▶ _To be done_
Select the lines of the records containing the word "continues" and list them.
## START Exercise material
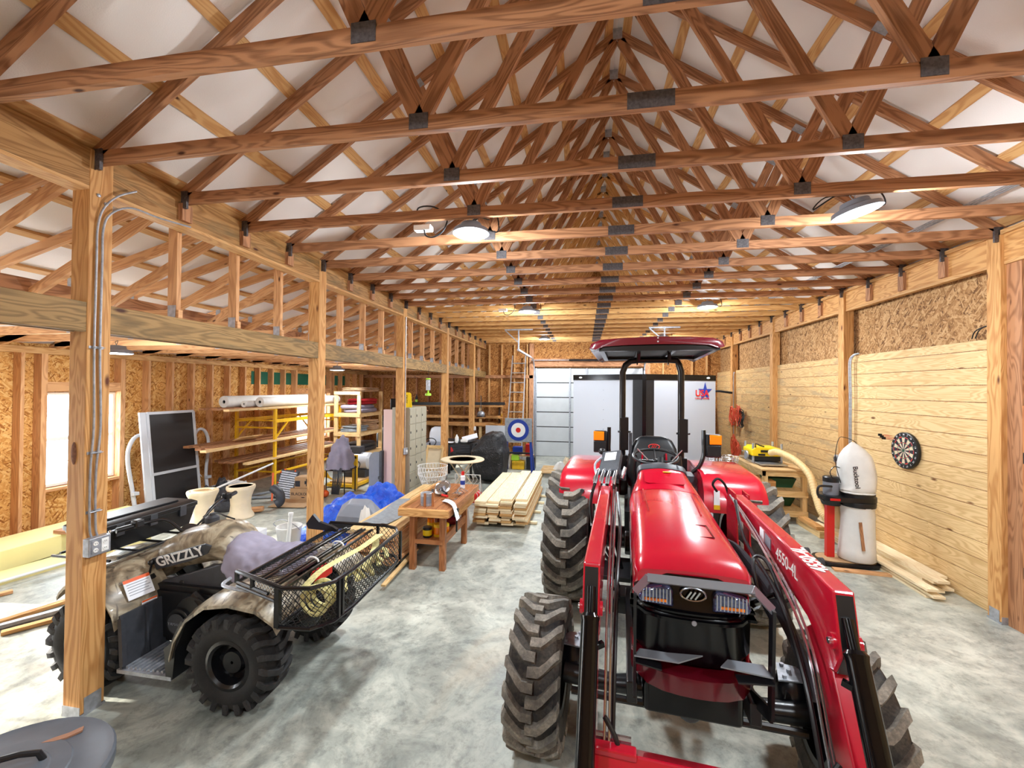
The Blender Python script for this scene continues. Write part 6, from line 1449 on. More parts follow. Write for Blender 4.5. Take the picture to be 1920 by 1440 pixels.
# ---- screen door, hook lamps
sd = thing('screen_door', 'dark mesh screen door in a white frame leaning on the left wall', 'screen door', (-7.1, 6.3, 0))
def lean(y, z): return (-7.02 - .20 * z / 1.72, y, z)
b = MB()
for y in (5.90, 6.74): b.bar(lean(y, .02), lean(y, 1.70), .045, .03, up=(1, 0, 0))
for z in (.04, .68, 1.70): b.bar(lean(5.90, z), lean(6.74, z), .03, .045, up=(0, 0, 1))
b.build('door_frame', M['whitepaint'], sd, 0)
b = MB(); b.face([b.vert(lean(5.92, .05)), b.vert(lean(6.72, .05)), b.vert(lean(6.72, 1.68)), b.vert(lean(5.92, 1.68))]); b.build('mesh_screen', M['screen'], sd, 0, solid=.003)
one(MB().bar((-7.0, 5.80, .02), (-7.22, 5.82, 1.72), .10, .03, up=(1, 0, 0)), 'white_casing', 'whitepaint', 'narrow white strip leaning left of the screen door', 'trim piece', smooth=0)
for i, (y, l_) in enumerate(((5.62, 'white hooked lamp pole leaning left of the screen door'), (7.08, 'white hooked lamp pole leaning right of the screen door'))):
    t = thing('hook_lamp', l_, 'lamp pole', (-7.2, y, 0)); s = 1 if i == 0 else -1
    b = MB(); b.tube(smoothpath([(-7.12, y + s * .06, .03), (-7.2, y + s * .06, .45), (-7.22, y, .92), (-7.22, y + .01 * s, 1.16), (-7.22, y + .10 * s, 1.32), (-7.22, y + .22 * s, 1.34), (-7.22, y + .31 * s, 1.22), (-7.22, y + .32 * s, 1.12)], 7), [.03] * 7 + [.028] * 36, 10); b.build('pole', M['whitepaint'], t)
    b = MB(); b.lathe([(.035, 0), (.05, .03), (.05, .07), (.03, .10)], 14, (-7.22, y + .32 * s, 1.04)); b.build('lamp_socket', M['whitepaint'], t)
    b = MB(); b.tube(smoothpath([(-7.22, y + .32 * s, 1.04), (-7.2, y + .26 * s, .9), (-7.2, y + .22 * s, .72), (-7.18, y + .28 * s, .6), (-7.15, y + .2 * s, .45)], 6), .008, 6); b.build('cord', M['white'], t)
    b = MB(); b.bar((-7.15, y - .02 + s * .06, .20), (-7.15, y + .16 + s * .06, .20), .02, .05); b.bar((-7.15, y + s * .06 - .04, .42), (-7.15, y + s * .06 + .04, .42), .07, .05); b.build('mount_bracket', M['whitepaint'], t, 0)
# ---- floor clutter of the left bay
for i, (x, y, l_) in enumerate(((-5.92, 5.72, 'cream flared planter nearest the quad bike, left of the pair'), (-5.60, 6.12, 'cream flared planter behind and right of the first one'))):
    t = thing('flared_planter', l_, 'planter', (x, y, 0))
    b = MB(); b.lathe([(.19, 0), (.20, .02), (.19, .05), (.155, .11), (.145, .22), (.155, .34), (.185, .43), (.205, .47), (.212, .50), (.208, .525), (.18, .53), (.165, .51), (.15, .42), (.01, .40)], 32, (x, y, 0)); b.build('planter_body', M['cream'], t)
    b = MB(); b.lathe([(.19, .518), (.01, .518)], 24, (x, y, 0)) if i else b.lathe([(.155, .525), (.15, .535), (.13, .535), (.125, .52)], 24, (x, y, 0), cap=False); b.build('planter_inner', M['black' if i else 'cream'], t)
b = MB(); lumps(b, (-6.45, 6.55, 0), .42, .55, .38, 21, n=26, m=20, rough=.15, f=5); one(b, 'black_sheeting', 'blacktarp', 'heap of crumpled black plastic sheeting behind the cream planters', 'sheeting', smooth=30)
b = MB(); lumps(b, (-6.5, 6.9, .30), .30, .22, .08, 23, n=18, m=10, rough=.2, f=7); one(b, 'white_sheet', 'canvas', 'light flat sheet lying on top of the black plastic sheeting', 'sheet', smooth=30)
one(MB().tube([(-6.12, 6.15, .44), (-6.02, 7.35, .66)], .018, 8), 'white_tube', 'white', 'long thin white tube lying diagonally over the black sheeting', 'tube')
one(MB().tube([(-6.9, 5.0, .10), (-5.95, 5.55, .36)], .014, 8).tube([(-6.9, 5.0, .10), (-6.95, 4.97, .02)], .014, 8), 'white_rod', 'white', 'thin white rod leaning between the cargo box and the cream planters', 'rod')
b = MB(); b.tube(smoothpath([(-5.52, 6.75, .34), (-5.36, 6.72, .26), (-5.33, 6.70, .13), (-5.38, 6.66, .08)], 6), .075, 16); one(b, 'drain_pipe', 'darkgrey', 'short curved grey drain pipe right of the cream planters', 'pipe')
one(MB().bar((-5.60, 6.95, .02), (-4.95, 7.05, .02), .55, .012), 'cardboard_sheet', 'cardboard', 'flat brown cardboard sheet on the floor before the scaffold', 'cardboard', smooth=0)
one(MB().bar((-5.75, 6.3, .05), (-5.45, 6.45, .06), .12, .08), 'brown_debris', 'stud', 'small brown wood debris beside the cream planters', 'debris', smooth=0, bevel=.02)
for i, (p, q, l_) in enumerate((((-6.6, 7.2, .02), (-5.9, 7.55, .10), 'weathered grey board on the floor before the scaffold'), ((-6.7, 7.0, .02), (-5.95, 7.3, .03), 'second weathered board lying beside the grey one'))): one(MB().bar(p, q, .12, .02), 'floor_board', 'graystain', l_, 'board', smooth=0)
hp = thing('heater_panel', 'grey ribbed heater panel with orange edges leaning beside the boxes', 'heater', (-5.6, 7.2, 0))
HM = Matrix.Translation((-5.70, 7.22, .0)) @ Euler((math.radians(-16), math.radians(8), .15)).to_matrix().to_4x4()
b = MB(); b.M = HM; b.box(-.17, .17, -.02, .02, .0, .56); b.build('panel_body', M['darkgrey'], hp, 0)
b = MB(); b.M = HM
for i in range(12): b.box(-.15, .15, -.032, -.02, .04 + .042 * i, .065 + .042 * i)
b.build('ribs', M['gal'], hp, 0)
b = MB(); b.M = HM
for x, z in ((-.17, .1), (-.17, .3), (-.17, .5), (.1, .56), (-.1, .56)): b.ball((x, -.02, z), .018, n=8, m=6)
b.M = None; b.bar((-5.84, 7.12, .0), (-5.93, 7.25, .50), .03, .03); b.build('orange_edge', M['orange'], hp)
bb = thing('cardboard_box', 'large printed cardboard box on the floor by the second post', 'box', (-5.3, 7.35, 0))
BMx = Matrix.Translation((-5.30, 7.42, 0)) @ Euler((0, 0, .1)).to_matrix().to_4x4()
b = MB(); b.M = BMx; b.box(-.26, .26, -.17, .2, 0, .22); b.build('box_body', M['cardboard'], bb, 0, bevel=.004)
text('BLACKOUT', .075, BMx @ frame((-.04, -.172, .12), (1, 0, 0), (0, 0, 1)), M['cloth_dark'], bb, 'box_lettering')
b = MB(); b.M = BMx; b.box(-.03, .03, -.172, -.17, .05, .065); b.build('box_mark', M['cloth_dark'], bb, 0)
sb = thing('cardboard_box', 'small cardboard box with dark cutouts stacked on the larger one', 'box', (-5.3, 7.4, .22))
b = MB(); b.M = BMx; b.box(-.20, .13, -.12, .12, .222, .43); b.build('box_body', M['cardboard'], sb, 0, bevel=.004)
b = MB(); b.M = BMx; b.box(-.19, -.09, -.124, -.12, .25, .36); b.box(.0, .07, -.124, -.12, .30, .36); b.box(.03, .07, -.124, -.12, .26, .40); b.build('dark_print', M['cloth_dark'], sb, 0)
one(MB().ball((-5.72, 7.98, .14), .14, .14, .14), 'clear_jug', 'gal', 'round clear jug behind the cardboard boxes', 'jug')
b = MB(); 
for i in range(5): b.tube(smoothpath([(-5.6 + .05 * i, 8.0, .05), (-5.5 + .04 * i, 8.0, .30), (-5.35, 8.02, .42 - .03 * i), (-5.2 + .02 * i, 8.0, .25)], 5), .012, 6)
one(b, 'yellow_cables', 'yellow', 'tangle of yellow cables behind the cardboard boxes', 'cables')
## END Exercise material
## START Exercise material
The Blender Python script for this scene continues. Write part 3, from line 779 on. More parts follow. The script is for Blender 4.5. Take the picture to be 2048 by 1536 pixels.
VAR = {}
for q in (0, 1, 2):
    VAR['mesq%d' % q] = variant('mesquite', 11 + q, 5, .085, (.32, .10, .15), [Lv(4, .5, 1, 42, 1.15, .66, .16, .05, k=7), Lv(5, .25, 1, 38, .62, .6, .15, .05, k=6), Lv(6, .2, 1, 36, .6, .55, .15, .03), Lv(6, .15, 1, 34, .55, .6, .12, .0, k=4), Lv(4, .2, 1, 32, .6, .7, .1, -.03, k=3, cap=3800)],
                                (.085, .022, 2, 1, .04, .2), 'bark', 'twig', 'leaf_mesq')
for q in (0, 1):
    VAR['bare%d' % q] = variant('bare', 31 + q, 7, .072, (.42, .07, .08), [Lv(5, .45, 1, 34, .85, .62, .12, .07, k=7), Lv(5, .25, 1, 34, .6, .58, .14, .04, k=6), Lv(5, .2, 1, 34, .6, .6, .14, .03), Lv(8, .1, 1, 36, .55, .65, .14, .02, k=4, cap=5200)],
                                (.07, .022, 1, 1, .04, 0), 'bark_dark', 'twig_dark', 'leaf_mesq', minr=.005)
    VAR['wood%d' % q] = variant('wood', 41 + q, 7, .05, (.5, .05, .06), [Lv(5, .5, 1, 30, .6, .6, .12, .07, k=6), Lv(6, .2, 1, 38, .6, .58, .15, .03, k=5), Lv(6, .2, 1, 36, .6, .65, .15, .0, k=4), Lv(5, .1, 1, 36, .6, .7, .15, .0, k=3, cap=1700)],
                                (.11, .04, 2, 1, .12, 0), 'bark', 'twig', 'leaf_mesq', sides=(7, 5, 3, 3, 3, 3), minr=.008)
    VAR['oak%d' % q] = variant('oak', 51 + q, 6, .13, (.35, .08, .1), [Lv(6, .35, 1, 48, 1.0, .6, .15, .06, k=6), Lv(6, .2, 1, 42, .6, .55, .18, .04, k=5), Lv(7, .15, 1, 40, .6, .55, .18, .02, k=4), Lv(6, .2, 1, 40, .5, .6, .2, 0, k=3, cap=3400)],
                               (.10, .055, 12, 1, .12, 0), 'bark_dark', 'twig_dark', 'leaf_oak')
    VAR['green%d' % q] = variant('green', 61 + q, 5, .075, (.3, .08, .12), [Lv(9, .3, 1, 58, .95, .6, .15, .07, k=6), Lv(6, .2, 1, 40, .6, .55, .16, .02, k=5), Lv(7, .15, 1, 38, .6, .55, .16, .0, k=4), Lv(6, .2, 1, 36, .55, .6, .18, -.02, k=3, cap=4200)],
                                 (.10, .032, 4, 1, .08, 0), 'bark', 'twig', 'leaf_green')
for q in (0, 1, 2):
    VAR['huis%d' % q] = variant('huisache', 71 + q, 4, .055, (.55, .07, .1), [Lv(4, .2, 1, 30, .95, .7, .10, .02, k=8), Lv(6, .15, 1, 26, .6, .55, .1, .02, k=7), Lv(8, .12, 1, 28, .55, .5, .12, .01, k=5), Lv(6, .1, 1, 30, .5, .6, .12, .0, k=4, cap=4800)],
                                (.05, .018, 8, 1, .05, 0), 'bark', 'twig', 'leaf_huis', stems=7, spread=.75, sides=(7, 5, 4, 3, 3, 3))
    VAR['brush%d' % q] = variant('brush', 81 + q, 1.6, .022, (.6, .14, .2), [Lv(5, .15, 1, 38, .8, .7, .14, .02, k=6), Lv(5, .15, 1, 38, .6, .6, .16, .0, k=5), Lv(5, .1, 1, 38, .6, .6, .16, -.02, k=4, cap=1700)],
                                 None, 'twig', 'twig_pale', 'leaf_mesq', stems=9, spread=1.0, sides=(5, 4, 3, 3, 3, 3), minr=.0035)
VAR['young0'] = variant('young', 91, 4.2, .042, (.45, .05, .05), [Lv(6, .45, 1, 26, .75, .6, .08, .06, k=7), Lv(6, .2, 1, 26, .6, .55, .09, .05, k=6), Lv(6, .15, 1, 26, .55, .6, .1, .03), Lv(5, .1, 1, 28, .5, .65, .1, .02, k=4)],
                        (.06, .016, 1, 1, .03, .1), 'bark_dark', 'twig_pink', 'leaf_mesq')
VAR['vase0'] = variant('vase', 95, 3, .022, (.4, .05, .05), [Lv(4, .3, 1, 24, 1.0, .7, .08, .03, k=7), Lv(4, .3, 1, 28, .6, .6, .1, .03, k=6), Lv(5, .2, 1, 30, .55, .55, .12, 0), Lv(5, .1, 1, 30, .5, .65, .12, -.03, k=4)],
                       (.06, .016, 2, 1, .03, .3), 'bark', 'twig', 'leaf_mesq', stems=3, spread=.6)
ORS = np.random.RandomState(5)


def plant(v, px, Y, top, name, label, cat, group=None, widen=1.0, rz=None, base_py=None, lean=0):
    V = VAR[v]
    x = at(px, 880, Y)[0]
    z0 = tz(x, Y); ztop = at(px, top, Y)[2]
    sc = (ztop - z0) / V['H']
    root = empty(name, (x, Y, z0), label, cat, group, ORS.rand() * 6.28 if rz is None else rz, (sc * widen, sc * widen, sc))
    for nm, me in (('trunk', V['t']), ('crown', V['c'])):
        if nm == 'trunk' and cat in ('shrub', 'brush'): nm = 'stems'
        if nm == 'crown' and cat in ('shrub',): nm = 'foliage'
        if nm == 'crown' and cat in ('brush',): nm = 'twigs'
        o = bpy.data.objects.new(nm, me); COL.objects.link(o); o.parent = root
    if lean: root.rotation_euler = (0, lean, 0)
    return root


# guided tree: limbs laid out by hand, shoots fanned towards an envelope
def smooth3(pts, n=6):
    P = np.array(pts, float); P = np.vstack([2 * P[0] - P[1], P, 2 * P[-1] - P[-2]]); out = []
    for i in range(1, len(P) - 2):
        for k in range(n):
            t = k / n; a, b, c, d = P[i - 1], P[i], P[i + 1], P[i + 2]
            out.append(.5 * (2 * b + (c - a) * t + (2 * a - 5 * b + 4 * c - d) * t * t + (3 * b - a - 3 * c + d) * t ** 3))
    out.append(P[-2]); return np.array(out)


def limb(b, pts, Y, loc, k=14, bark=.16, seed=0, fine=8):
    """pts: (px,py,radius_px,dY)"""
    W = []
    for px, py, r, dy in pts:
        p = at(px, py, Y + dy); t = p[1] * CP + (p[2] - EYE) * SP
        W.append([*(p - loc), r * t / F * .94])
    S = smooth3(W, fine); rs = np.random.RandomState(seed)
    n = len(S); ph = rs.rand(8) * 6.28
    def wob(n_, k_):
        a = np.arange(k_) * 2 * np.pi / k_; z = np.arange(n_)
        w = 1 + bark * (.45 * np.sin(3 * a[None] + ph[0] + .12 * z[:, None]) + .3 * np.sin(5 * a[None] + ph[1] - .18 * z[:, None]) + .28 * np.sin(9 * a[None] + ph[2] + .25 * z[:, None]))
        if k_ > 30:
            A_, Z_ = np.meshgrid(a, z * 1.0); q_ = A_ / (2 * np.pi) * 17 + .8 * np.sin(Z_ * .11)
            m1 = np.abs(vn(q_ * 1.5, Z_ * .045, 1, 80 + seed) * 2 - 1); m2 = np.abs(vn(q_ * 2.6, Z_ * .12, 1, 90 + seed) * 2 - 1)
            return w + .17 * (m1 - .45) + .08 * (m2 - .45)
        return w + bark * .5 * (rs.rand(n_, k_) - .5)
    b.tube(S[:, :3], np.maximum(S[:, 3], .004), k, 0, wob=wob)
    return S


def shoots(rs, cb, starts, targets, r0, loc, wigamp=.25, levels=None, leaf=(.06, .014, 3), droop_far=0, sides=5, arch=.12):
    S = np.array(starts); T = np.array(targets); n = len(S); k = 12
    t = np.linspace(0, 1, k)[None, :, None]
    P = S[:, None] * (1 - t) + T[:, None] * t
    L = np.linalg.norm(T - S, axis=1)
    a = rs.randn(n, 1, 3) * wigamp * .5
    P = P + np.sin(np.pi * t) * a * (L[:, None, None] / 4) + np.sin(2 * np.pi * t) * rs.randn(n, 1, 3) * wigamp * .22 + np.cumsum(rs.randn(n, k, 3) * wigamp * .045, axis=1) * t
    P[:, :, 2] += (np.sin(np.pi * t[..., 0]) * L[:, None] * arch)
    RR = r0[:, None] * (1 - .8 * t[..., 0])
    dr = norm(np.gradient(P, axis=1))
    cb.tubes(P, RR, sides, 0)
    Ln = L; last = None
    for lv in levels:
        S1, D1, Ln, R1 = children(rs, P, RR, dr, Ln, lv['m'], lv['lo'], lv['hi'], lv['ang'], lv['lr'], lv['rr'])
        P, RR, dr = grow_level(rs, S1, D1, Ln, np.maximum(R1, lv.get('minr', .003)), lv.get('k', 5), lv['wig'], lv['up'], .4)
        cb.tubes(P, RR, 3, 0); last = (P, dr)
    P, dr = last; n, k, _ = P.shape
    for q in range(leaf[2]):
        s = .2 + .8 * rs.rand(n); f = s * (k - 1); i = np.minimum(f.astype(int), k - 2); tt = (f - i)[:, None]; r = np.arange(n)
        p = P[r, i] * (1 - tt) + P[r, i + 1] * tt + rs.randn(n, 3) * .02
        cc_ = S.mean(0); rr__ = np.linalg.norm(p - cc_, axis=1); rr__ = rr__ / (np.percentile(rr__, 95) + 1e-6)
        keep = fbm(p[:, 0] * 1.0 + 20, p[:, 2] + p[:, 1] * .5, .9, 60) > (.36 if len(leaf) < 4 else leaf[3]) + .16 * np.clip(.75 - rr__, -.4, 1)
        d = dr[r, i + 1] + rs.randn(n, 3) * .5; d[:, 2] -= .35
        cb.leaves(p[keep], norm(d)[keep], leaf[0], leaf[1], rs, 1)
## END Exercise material
## START Exercise material
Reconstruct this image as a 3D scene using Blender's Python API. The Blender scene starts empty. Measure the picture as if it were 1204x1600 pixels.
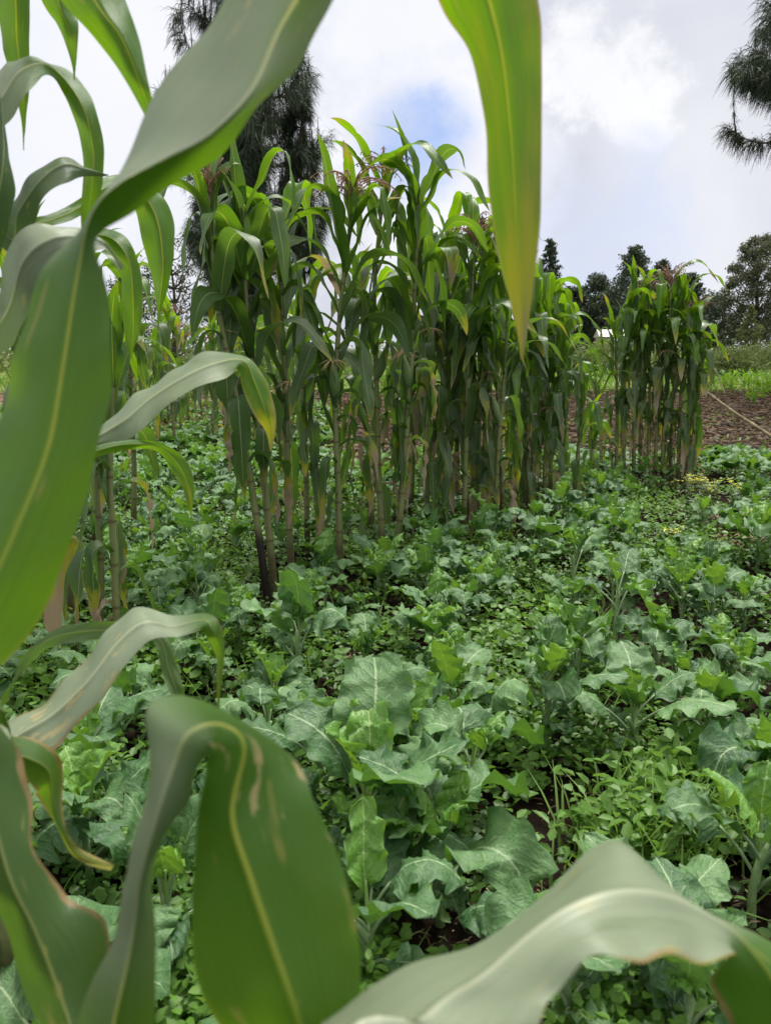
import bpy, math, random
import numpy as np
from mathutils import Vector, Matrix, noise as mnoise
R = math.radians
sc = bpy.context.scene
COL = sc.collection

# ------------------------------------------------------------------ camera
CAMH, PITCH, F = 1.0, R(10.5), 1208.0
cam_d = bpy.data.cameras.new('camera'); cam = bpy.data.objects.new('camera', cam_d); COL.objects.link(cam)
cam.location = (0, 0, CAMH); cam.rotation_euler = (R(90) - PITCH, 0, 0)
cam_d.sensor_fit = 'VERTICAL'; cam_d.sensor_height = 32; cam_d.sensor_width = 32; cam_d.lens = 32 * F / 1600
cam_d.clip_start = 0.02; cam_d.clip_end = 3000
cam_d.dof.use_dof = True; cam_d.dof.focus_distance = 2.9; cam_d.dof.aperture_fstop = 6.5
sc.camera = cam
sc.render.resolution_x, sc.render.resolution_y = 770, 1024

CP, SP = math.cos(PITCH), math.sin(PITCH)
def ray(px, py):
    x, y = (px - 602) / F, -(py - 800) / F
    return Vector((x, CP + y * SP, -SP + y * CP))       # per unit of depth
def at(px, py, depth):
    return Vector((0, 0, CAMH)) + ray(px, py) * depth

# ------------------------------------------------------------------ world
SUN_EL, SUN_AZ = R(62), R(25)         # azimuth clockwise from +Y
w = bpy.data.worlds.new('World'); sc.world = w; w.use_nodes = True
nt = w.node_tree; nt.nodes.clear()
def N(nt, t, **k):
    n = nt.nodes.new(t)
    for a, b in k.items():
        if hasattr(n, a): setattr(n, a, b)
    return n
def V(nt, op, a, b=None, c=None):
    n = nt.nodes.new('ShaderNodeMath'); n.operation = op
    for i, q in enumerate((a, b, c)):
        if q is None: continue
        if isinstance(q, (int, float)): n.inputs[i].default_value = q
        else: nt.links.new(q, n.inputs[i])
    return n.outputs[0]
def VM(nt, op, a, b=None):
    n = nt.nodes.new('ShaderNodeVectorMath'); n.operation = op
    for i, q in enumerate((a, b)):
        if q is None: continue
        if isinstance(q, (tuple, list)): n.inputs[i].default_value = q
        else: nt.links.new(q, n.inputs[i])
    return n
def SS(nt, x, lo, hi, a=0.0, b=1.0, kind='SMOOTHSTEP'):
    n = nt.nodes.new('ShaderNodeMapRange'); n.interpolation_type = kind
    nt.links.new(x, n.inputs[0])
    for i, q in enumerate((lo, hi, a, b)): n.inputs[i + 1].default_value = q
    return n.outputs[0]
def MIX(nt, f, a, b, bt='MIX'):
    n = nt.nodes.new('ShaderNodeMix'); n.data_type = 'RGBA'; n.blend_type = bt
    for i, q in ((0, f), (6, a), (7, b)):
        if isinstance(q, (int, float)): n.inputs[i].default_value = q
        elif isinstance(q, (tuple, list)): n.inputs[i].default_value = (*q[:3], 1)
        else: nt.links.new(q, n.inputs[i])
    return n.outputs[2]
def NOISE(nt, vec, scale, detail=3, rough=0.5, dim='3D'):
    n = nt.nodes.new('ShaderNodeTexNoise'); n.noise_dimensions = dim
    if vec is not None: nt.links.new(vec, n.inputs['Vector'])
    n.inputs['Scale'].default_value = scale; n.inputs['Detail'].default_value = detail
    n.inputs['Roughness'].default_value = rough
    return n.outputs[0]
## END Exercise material
▶ _Written answer_
The Blender Python script for this scene continues. Write part 6, from line 1449 on. More parts follow. Write for Blender 4.5. Take the picture to be 1920 by 1440 pixels.
The Blender Python script for this scene continues. Write part 3, from line 779 on. More parts follow. The script is for Blender 4.5. Take the picture to be 2048 by 1536 pixels.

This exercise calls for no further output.